Cheirrett began to notice that her firm's role in the labor market was changing. It went from being a technical-communications company to being a human-resources services company, and those services were becoming a commodity. "Our profit margins were already around 5%, and we didn't want to see what might happen if competitive pressure pushed them lower," she says.
So, in 1997, Cheirrett and her husband, with whom she owned WASSER, sold the company and signed a three-year contract with the new owner that would allow her to run the agency during the transition. She did not renew her contract this year, and she plans to spend the next several months as a free agent herself.
Her first two self-appointed tasks: researching cutting-edge human-resources policies and studying the Hollywood model of deploying independent professionals. "I can't believe that I haven't looked into this until now," she says. "That model could serve as an example of what to do in the tech world."
This is not a morality tale or a Hollywood movie with heroes and villains -- which is why inside Microsoft's verdant corporate campus, you will not find a snarling executive who is responsible for keeping "those lowly temps" down. Instead, for the past three years, the director of contingent staffing has been Sharon Decker, herself a former Microsoft temp who did a three-month stint in customer service in 1985. Decker, 55, began her full-time Microsoft career in sales support, moved on to marketing, and then landed in human resources in the late 1990s.
Three years ago, she moved into her current job. "We are a company that's always been good at technology," she says. "And at that point, we had become a fully grown-up company, so I thought that the human-resources department might benefit from some fresh perspective. It seemed as if the next logical thing for me to do was to try to make change happen by working with people."

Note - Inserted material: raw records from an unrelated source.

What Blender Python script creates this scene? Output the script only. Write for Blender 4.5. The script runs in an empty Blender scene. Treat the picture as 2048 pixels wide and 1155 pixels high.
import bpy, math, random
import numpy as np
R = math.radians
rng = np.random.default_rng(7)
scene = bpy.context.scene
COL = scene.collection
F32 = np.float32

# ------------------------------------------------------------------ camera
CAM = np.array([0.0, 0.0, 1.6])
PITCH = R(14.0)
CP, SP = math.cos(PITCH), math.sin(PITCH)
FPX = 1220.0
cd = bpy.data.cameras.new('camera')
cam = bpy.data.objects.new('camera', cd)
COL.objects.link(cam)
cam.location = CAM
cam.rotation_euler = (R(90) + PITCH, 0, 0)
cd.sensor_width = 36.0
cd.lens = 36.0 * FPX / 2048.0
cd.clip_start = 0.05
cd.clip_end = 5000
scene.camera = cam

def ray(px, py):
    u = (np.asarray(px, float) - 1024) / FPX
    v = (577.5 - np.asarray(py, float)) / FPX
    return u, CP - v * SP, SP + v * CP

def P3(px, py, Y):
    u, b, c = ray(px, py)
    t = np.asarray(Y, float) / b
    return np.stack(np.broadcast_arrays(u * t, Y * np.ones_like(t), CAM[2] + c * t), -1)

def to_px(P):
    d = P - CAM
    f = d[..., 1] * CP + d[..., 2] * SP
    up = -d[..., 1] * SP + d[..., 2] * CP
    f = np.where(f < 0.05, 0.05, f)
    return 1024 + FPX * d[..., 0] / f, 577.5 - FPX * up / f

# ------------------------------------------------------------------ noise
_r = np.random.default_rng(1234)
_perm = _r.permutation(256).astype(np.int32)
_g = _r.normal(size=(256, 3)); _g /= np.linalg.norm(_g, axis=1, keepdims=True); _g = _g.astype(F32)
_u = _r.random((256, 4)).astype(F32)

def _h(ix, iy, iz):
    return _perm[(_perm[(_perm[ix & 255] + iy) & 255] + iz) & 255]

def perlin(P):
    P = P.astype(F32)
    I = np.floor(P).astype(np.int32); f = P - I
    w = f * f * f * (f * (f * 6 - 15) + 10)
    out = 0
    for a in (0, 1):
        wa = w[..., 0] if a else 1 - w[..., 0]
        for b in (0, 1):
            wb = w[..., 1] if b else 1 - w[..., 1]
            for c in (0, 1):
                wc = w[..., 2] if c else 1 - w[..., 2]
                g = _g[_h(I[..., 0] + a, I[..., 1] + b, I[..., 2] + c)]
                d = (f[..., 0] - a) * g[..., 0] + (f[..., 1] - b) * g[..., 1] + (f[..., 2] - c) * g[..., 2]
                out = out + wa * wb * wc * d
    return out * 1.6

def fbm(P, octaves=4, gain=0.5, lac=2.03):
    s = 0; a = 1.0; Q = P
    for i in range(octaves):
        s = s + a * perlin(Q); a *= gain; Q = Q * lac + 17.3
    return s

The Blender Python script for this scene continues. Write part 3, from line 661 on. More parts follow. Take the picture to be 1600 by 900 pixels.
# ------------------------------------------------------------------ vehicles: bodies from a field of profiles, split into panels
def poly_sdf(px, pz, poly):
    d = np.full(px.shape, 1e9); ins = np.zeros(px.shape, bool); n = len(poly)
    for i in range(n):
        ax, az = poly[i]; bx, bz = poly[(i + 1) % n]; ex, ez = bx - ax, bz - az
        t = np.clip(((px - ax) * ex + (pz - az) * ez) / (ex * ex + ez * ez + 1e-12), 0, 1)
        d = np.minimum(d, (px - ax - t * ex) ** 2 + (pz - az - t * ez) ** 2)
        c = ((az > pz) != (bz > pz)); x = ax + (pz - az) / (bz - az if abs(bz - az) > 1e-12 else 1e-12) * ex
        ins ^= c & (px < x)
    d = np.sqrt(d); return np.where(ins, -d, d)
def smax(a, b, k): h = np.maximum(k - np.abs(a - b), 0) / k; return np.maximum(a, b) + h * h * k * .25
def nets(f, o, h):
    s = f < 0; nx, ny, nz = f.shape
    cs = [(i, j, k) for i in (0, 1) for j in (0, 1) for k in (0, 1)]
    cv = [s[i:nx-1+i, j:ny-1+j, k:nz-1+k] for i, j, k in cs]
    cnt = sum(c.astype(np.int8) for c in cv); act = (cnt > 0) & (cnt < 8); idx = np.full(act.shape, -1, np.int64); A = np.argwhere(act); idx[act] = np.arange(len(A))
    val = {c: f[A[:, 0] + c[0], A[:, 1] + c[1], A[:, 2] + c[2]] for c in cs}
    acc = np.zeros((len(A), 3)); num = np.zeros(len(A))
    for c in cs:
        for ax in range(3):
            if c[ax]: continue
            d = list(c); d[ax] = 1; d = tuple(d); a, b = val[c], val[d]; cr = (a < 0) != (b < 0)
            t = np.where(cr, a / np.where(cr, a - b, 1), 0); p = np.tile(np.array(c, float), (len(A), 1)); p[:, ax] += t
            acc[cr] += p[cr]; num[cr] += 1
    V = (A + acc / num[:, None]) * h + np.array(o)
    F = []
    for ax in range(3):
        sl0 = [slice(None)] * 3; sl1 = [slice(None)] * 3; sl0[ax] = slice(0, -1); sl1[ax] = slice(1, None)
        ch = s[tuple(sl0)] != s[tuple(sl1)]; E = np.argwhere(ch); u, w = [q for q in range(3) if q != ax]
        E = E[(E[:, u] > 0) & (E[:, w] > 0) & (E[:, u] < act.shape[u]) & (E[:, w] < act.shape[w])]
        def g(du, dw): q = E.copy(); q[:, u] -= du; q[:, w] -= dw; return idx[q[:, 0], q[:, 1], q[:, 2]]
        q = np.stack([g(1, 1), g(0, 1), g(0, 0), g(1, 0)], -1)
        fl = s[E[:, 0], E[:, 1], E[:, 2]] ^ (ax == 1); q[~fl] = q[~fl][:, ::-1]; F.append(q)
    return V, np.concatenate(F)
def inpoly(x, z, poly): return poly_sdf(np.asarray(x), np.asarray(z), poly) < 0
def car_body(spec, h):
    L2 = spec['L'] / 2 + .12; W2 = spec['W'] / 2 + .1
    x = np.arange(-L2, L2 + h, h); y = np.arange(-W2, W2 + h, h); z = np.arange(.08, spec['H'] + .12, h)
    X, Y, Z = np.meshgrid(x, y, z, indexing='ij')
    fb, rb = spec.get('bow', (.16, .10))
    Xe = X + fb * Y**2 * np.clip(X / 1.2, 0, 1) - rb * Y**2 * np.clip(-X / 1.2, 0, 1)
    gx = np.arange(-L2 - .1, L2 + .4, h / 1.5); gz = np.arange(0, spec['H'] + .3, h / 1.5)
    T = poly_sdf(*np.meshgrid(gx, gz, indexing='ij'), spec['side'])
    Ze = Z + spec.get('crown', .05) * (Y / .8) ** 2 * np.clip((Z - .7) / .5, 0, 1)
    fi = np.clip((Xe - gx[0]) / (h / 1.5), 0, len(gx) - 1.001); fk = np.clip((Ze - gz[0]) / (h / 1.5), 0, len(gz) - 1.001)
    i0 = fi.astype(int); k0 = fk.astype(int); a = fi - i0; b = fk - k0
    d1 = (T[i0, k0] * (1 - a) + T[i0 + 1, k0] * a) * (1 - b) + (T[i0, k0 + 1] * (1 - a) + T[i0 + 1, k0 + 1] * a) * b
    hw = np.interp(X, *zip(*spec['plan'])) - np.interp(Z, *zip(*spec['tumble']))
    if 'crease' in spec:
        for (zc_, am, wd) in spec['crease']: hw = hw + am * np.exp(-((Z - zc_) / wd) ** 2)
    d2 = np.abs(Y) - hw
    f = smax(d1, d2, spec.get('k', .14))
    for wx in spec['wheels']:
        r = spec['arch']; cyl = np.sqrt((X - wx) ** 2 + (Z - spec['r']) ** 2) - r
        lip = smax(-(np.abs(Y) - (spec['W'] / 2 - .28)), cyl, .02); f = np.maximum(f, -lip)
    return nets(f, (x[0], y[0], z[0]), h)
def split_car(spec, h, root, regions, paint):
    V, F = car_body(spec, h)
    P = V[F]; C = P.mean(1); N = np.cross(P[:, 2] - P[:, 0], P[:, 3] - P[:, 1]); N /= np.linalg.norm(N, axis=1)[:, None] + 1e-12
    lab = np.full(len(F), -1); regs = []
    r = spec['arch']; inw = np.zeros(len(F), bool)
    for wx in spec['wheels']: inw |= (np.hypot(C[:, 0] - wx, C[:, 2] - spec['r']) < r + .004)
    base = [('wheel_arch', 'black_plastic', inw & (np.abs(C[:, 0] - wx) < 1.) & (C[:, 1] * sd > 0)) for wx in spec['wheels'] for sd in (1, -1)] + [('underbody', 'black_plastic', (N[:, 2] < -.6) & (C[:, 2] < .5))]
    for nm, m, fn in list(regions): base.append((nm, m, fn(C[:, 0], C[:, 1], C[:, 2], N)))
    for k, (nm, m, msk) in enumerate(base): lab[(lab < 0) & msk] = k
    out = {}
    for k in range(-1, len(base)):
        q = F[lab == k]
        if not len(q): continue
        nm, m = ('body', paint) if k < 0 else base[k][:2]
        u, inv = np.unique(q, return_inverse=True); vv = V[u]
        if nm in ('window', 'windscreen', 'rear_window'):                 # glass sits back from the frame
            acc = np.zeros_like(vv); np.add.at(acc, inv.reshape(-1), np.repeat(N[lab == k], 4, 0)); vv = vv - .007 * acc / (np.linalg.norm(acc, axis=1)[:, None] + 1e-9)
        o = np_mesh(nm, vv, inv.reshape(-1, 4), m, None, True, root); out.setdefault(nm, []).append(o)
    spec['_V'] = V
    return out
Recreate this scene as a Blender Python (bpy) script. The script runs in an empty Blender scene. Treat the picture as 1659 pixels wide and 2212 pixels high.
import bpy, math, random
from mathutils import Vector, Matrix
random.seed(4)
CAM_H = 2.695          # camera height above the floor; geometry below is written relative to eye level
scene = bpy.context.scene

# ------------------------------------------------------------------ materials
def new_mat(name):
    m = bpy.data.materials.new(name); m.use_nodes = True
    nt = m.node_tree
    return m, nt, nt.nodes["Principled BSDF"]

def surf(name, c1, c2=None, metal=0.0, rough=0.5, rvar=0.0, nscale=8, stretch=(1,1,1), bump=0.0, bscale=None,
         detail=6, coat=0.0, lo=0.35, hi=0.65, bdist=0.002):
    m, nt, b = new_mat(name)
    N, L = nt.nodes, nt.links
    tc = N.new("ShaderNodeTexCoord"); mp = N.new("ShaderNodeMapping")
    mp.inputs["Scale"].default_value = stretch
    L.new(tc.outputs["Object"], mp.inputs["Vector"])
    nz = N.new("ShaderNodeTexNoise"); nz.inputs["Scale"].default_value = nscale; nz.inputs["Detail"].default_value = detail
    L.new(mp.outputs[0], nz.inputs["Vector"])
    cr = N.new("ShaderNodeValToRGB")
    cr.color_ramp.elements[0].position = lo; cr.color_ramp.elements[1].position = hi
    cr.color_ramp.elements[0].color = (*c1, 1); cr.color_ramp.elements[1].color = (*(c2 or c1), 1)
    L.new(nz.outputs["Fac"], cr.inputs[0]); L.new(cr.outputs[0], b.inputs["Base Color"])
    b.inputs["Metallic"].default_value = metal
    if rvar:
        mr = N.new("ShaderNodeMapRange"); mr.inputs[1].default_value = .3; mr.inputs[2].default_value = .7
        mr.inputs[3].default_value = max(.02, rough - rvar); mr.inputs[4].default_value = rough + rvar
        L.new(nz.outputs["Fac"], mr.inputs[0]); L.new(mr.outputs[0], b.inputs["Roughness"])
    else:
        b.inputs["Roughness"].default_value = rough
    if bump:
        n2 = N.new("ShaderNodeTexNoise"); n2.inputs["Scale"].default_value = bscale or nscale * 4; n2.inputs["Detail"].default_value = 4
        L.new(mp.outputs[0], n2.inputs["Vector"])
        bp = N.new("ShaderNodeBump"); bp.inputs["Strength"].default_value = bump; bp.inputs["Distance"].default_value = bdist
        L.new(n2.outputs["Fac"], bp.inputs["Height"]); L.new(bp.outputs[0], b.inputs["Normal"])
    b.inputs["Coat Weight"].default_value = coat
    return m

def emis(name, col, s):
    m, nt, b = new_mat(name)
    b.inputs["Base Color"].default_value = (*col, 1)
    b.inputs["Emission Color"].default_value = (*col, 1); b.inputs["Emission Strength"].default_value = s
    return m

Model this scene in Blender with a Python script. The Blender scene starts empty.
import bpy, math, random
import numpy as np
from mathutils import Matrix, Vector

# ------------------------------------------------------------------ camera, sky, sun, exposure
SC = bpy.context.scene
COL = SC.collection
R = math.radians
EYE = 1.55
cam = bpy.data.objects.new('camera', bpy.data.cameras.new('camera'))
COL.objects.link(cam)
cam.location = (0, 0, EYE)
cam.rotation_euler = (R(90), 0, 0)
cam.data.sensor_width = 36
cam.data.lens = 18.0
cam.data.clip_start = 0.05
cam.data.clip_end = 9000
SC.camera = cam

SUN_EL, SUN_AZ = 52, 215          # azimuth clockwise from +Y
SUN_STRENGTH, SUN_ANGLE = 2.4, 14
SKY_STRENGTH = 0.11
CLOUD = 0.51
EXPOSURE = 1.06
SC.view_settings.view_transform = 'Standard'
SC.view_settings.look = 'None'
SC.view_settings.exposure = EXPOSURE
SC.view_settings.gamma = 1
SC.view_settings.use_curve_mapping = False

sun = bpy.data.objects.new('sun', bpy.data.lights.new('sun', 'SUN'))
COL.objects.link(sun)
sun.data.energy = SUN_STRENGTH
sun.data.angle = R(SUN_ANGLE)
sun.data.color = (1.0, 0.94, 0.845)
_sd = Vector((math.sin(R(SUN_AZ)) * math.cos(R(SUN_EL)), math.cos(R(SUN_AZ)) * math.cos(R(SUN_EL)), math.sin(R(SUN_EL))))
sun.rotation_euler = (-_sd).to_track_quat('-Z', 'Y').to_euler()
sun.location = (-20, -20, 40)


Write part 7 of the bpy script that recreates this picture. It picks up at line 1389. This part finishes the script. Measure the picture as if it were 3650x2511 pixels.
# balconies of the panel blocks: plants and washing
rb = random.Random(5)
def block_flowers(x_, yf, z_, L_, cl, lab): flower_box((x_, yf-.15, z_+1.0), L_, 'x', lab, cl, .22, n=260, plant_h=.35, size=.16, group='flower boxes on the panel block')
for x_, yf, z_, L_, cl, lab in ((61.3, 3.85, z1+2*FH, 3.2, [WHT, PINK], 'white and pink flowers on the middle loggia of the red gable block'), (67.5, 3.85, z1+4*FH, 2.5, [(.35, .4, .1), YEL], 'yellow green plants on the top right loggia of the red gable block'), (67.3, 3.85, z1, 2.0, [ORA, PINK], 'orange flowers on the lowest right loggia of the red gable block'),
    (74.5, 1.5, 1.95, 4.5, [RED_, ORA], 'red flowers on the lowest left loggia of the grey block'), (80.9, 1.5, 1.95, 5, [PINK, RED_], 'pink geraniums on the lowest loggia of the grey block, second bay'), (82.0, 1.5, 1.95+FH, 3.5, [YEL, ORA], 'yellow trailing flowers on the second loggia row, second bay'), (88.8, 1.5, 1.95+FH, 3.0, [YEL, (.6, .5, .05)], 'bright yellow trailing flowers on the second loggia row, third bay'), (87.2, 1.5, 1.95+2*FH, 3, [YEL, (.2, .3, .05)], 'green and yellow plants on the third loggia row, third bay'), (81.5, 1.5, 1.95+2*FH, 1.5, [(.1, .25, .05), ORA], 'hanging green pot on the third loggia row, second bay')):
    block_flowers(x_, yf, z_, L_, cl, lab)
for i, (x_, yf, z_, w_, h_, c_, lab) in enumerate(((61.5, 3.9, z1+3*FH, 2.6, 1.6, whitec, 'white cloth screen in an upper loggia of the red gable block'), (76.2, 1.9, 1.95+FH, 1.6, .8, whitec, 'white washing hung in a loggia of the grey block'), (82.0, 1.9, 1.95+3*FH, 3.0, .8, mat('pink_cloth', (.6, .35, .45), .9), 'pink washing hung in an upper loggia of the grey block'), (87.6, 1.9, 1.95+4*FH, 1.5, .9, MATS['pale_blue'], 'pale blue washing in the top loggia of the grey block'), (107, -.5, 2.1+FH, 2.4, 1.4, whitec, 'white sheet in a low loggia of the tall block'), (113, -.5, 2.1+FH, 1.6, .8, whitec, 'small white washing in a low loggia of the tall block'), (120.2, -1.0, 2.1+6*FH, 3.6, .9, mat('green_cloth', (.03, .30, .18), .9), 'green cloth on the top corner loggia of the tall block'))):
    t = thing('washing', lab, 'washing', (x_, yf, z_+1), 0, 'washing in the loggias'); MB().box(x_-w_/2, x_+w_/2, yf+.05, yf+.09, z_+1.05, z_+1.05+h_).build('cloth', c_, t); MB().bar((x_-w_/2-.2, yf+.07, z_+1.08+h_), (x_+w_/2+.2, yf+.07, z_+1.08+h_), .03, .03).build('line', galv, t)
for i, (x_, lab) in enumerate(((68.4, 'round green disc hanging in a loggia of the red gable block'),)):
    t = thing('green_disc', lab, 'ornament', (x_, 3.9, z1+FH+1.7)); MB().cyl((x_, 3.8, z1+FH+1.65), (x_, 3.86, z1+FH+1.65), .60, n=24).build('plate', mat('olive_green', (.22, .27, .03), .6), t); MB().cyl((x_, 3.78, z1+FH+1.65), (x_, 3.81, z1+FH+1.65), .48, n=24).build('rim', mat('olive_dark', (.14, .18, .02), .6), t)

At the time, Microsoft's policies on the employment of temporary workers had not changed much since 1989, when the IRS first identified the issue of tax withholding and long-term contractors. To Decker, Microsoft's solution of sending its temps to staffing agencies was neither a grand strategy nor a nefarious plot. It was just a way of going about the company's business. "To my knowledge, there was no 'big decision' where people sat in a room and said, 'This is how we are going to staff the company, and this is why we're going to do it,' " she says. "We've just always wanted to maintain flexibility and to avoid big fluctuations in the number of full-time workers."